I’ve been thinking about this a lot. Mostly I think about it in terms of characters. To breathe life into a complete invention, there needs to be a back story, if only in the author’s head. It’s a reverse engineering of sorts. We go backwards to justify the present. We see the parts to justify the whole. But what of real people? What would we be…who would we be, if we didn’t live where we do, have the families we have, have made the decisions we have made or been required to do the things we have done? Who would we be?
Writers play with these ideas when they write time travel stories. The rules are complex, change this or that and you change everything; violate this law or that one and render the whole work unbelievable. This is one of the reasons I haven’t written a tale of time travel, but that is not to say I never will. The other reason is I haven’t had to. This ground is rich for contemporary fiction too. People have a way of telling us where they have come from. We are who we have become and also who we are becoming, if that makes sense. It’s on the edge of my mind and so its difficult to grasp, but this is where fiction comes into it. It can capture that which flutters in the corner.

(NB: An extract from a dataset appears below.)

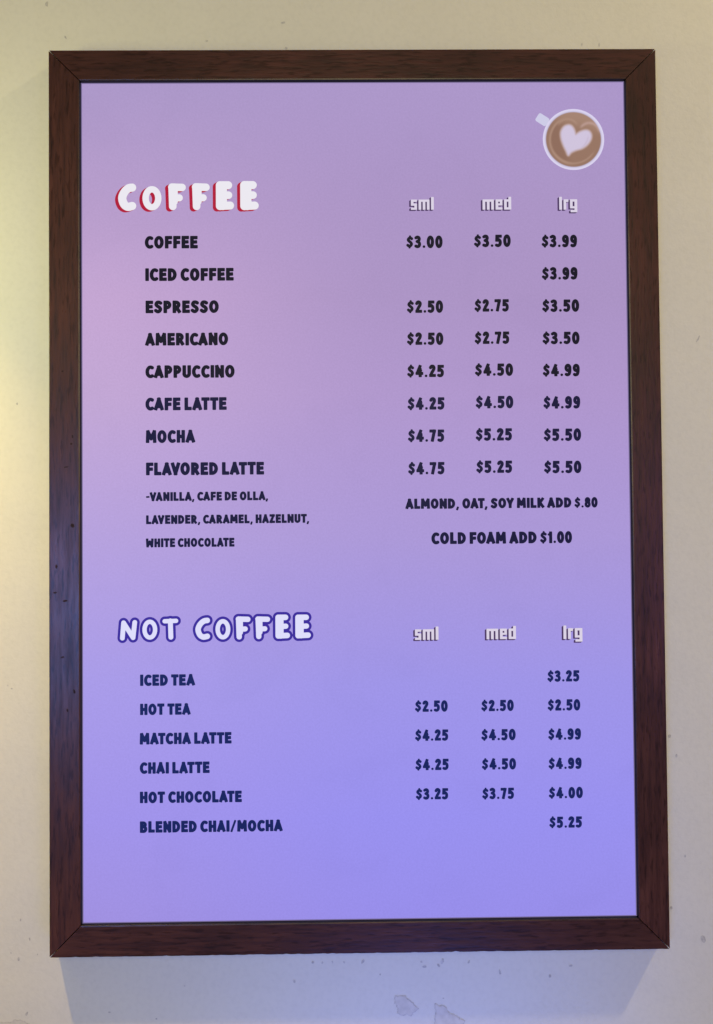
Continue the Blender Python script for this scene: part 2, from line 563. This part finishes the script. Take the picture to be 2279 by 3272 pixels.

When I wrote the short short, Little Wild Things, I was playing with this notion of who would we be, if things had gone differently. Perhaps Gil, the main character, is having a very late mid-life crisis. As he is ending his long career as an academic and is required to make an inspirational speech of sorts about the meaning of it, he finds himself without words. All his life, from his earliest memories, has led him to where he is and not once has he questioned this until his last day before retirement. The silence in his head throughout his day is a tribute to all those other people he could have been. The title of this story alludes to who this very educated man may have been before the education took hold.
Perhaps, this is what a mid-life crisis is – the realisation that saying to yes to one possibility means saying no to the others. We come to realise we are products of our decisions, even those we didn’t know we made. People touch us too and change us. Gil’s mother and his older brother made education tantalising. They implanted the idea and this became the decision Gil didn’t remember making. It’s true of all of us, I think; that we are almost accidentally self-made. It is a wrench, when we discover the truth of this and this is where the stories are, I think.
That fiction may be real and reality a fiction takes aim at our soft places. It reminds us our intentions and ambitions are only part of the story of us. There are unexpected forces afoot which steer us this way and that. For the driven, this may present a problem. One day we wonder who we might be, if things were different, and then we are confronted by the legions of our still-born selves. But we do recover. We understand that life is choice; that there are limits to our possibilities. We will go on to make further choices, both known and unknown, be worked upon by unknown forces and so on. What strange strange creatures we are. Not only do we look inside, what we see frightens us.